## EXERCISE INSTRUCTIONS
Every line in the listing is to be echoed verbatim.

## RAW DATA

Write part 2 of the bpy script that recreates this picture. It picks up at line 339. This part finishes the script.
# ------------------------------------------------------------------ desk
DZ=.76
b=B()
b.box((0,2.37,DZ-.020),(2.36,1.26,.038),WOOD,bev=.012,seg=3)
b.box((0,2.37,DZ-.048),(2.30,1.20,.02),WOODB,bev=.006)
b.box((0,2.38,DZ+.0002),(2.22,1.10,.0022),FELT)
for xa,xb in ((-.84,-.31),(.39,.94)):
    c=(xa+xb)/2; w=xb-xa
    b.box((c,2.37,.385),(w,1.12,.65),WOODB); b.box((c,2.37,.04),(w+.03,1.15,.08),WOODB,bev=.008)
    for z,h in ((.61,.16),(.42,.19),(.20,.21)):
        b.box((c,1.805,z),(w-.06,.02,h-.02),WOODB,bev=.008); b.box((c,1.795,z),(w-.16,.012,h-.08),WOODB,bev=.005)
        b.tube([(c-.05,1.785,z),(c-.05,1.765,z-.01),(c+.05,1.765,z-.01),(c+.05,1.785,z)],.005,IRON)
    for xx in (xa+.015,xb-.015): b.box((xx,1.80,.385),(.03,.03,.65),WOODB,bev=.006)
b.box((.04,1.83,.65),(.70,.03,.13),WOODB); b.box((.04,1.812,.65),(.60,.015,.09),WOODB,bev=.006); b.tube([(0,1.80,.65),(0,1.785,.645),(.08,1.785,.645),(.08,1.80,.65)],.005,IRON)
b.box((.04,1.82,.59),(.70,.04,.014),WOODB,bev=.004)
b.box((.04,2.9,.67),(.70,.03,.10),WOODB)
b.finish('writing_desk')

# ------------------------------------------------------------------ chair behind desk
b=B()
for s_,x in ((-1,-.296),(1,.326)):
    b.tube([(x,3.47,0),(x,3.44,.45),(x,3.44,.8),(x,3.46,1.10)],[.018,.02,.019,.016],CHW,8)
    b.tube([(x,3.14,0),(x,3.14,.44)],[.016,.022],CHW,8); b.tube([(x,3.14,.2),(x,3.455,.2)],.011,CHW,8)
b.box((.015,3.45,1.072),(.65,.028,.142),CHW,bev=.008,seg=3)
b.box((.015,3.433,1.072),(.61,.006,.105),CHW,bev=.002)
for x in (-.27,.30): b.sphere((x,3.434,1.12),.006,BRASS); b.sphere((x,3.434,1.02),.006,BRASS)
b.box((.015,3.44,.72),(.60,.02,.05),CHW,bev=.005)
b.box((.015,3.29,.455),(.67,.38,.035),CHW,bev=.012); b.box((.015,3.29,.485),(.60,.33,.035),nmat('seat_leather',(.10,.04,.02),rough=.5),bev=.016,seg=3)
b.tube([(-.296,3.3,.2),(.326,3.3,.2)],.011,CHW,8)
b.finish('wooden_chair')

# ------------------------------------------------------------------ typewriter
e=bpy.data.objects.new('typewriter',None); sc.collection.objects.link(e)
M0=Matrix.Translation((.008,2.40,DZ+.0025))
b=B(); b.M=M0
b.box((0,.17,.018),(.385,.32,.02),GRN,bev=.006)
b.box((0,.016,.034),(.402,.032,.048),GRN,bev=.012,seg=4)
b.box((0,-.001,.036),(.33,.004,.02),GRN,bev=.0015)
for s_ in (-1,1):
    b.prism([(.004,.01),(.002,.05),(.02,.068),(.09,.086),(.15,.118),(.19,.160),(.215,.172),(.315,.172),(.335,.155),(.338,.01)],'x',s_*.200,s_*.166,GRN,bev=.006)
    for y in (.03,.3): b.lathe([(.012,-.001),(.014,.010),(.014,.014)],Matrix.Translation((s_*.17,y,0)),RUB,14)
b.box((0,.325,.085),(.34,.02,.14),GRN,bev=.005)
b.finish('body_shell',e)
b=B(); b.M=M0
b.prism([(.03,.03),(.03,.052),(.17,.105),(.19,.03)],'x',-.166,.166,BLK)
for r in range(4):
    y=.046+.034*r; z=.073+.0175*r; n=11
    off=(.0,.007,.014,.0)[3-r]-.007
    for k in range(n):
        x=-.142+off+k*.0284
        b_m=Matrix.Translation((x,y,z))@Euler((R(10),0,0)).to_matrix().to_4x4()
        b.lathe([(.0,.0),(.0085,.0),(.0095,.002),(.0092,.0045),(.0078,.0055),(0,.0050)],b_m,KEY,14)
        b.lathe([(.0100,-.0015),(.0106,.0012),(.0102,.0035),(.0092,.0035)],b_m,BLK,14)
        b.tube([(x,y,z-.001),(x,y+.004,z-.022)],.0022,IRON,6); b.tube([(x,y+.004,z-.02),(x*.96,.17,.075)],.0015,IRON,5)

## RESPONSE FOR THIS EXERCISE
Write part 2 of the bpy script that recreates this picture. It picks up at line 339. This part finishes the script.
# ------------------------------------------------------------------ desk
DZ=.76
b=B()
b.box((0,2.37,DZ-.020),(2.36,1.26,.038),WOOD,bev=.012,seg=3)
b.box((0,2.37,DZ-.048),(2.30,1.20,.02),WOODB,bev=.006)
b.box((0,2.38,DZ+.0002),(2.22,1.10,.0022),FELT)
for xa,xb in ((-.84,-.31),(.39,.94)):
    c=(xa+xb)/2; w=xb-xa
    b.box((c,2.37,.385),(w,1.12,.65),WOODB); b.box((c,2.37,.04),(w+.03,1.15,.08),WOODB,bev=.008)
    for z,h in ((.61,.16),(.42,.19),(.20,.21)):
        b.box((c,1.805,z),(w-.06,.02,h-.02),WOODB,bev=.008); b.box((c,1.795,z),(w-.16,.012,h-.08),WOODB,bev=.005)
        b.tube([(c-.05,1.785,z),(c-.05,1.765,z-.01),(c+.05,1.765,z-.01),(c+.05,1.785,z)],.005,IRON)
    for xx in (xa+.015,xb-.015): b.box((xx,1.80,.385),(.03,.03,.65),WOODB,bev=.006)
b.box((.04,1.83,.65),(.70,.03,.13),WOODB); b.box((.04,1.812,.65),(.60,.015,.09),WOODB,bev=.006); b.tube([(0,1.80,.65),(0,1.785,.645),(.08,1.785,.645),(.08,1.80,.65)],.005,IRON)
b.box((.04,1.82,.59),(.70,.04,.014),WOODB,bev=.004)
b.box((.04,2.9,.67),(.70,.03,.10),WOODB)
b.finish('writing_desk')

# ------------------------------------------------------------------ chair behind desk
b=B()
for s_,x in ((-1,-.296),(1,.326)):
    b.tube([(x,3.47,0),(x,3.44,.45),(x,3.44,.8),(x,3.46,1.10)],[.018,.02,.019,.016],CHW,8)
    b.tube([(x,3.14,0),(x,3.14,.44)],[.016,.022],CHW,8); b.tube([(x,3.14,.2),(x,3.455,.2)],.011,CHW,8)
b.box((.015,3.45,1.072),(.65,.028,.142),CHW,bev=.008,seg=3)
b.box((.015,3.433,1.072),(.61,.006,.105),CHW,bev=.002)
for x in (-.27,.30): b.sphere((x,3.434,1.12),.006,BRASS); b.sphere((x,3.434,1.02),.006,BRASS)
b.box((.015,3.44,.72),(.60,.02,.05),CHW,bev=.005)
b.box((.015,3.29,.455),(.67,.38,.035),CHW,bev=.012); b.box((.015,3.29,.485),(.60,.33,.035),nmat('seat_leather',(.10,.04,.02),rough=.5),bev=.016,seg=3)
b.tube([(-.296,3.3,.2),(.326,3.3,.2)],.011,CHW,8)
b.finish('wooden_chair')

# ------------------------------------------------------------------ typewriter
e=bpy.data.objects.new('typewriter',None); sc.collection.objects.link(e)
M0=Matrix.Translation((.008,2.40,DZ+.0025))
b=B(); b.M=M0
b.box((0,.17,.018),(.385,.32,.02),GRN,bev=.006)
b.box((0,.016,.034),(.402,.032,.048),GRN,bev=.012,seg=4)
b.box((0,-.001,.036),(.33,.004,.02),GRN,bev=.0015)
for s_ in (-1,1):
    b.prism([(.004,.01),(.002,.05),(.02,.068),(.09,.086),(.15,.118),(.19,.160),(.215,.172),(.315,.172),(.335,.155),(.338,.01)],'x',s_*.200,s_*.166,GRN,bev=.006)
    for y in (.03,.3): b.lathe([(.012,-.001),(.014,.010),(.014,.014)],Matrix.Translation((s_*.17,y,0)),RUB,14)
b.box((0,.325,.085),(.34,.02,.14),GRN,bev=.005)
b.finish('body_shell',e)
b=B(); b.M=M0
b.prism([(.03,.03),(.03,.052),(.17,.105),(.19,.03)],'x',-.166,.166,BLK)
for r in range(4):
    y=.046+.034*r; z=.073+.0175*r; n=11
    off=(.0,.007,.014,.0)[3-r]-.007
    for k in range(n):
        x=-.142+off+k*.0284
        b_m=Matrix.Translation((x,y,z))@Euler((R(10),0,0)).to_matrix().to_4x4()
        b.lathe([(.0,.0),(.0085,.0),(.0095,.002),(.0092,.0045),(.0078,.0055),(0,.0050)],b_m,KEY,14)
        b.lathe([(.0100,-.0015),(.0106,.0012),(.0102,.0035),(.0092,.0035)],b_m,BLK,14)
        b.tube([(x,y,z-.001),(x,y+.004,z-.022)],.0022,IRON,6); b.tube([(x,y+.004,z-.02),(x*.96,.17,.075)],.0015,IRON,5)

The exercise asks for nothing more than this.